◆ **Exercise instructions**: State the count of lines below in which the word "picture" appears, and add nothing.

◆ **Information supplied**:
—————

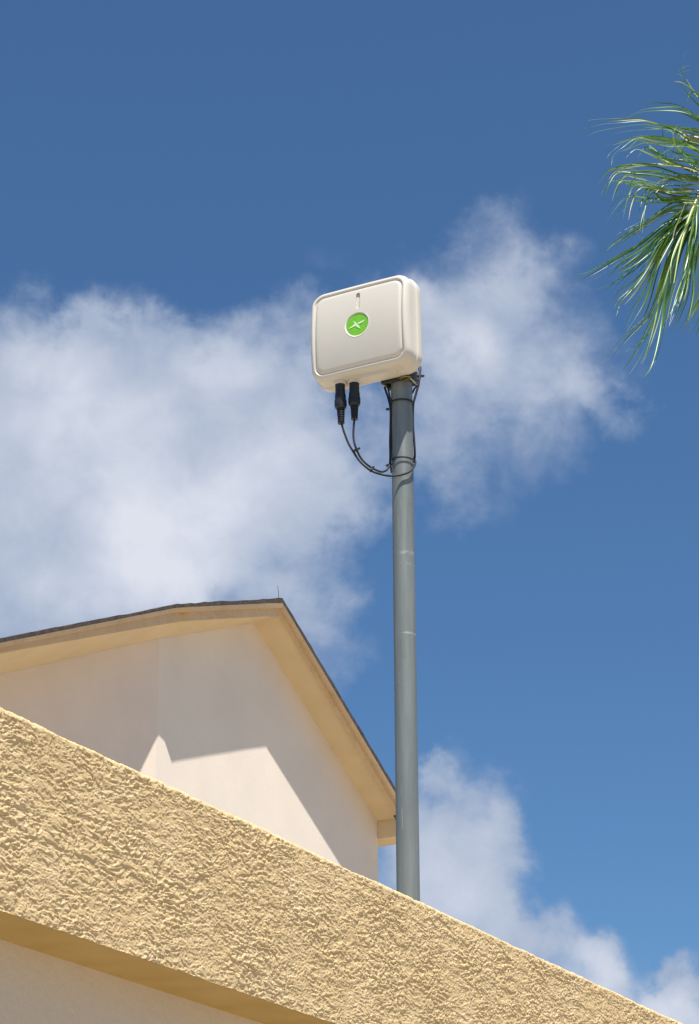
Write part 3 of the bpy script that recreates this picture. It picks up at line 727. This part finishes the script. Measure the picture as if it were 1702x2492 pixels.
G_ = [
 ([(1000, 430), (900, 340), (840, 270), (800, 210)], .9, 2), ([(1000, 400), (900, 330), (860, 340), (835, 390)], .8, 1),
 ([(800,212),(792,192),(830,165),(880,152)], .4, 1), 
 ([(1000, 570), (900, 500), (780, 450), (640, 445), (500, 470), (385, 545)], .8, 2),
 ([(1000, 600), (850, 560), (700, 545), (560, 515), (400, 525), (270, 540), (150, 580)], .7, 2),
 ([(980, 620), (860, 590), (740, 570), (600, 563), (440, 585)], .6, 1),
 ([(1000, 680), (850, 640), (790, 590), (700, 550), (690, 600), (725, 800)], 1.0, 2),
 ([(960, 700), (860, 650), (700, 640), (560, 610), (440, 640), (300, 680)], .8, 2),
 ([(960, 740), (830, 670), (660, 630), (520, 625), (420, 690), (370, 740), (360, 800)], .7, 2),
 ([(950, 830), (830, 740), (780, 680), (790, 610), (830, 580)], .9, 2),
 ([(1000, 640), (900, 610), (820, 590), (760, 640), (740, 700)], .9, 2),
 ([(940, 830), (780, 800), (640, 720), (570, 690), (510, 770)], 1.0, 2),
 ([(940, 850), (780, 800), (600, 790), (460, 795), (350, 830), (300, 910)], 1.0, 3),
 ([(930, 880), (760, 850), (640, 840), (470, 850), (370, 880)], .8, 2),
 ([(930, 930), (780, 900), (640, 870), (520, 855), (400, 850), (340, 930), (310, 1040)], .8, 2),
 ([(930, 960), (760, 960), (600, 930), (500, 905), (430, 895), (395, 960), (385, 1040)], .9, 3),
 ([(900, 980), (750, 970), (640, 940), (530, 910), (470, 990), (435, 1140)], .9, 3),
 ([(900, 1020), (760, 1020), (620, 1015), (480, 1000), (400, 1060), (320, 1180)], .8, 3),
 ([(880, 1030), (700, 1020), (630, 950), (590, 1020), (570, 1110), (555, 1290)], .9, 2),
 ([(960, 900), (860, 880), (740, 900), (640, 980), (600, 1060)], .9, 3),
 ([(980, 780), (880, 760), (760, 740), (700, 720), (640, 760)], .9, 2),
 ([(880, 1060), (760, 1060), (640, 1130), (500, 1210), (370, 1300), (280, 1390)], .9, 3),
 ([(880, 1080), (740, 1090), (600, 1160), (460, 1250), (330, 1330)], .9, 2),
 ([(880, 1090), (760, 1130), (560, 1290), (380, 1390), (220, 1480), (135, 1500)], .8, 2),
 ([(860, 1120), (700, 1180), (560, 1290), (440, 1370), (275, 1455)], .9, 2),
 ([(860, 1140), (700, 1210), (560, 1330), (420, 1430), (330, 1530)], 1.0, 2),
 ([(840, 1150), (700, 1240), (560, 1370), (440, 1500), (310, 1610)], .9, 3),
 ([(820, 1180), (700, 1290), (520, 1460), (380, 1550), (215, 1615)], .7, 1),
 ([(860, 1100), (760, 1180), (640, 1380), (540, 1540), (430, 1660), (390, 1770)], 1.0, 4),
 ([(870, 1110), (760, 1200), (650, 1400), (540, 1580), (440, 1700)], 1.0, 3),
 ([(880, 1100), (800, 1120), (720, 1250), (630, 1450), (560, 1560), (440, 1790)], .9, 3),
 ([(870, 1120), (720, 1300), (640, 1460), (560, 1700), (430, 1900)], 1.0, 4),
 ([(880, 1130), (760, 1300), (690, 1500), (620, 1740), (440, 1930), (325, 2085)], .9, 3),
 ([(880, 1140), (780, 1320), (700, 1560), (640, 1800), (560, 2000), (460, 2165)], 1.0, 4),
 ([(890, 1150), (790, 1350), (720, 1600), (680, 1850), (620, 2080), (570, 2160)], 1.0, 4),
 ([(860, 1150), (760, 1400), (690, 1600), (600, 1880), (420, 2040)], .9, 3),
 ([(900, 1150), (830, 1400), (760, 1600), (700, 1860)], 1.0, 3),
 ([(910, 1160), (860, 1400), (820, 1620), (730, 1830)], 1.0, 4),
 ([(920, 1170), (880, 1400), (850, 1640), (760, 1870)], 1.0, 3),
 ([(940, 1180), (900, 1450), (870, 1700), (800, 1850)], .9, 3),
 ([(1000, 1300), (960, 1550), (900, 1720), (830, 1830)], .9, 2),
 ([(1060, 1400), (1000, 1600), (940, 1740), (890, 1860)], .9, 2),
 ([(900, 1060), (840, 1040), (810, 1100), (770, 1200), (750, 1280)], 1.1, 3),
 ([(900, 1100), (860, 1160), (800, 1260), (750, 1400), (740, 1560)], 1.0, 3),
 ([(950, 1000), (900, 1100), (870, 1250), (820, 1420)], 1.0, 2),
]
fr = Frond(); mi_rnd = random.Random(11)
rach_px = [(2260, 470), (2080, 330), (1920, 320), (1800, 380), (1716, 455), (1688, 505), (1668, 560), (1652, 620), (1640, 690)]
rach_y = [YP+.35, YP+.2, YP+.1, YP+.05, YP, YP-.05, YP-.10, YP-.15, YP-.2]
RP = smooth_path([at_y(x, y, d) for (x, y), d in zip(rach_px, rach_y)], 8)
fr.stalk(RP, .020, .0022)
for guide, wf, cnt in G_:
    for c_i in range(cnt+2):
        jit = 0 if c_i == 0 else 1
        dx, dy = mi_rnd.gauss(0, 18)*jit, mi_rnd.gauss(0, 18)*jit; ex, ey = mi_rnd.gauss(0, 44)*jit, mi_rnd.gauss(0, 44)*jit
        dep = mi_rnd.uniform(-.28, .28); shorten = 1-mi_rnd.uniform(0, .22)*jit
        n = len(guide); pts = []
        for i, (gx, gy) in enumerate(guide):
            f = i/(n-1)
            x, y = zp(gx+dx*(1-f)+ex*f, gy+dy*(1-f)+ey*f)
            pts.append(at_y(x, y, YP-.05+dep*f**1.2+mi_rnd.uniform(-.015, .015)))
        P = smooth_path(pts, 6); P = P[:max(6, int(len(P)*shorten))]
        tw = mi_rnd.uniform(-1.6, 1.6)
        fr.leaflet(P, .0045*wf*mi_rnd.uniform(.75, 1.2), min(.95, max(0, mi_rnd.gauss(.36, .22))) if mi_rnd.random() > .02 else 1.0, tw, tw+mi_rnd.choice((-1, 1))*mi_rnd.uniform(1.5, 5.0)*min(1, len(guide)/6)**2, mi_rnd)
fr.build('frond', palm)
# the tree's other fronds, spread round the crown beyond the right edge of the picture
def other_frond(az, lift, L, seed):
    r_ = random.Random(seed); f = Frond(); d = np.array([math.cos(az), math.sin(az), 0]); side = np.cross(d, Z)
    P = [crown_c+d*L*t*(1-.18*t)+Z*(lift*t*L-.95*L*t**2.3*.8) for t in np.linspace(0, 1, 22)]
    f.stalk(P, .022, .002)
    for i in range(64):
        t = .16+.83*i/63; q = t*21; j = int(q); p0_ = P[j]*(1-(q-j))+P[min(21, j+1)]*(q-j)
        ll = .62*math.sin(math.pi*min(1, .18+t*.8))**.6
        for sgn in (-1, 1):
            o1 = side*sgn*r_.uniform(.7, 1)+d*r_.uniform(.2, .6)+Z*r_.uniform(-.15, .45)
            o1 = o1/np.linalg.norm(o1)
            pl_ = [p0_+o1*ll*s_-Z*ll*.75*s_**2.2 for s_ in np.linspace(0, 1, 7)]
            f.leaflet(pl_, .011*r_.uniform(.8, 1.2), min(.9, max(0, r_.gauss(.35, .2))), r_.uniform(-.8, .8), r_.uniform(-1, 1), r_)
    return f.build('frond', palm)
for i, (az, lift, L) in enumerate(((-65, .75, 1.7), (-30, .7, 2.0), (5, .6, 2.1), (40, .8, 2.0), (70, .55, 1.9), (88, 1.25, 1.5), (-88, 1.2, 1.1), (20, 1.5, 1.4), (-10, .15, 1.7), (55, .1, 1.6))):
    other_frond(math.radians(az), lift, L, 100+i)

—————

◆ **Problem solution**: 2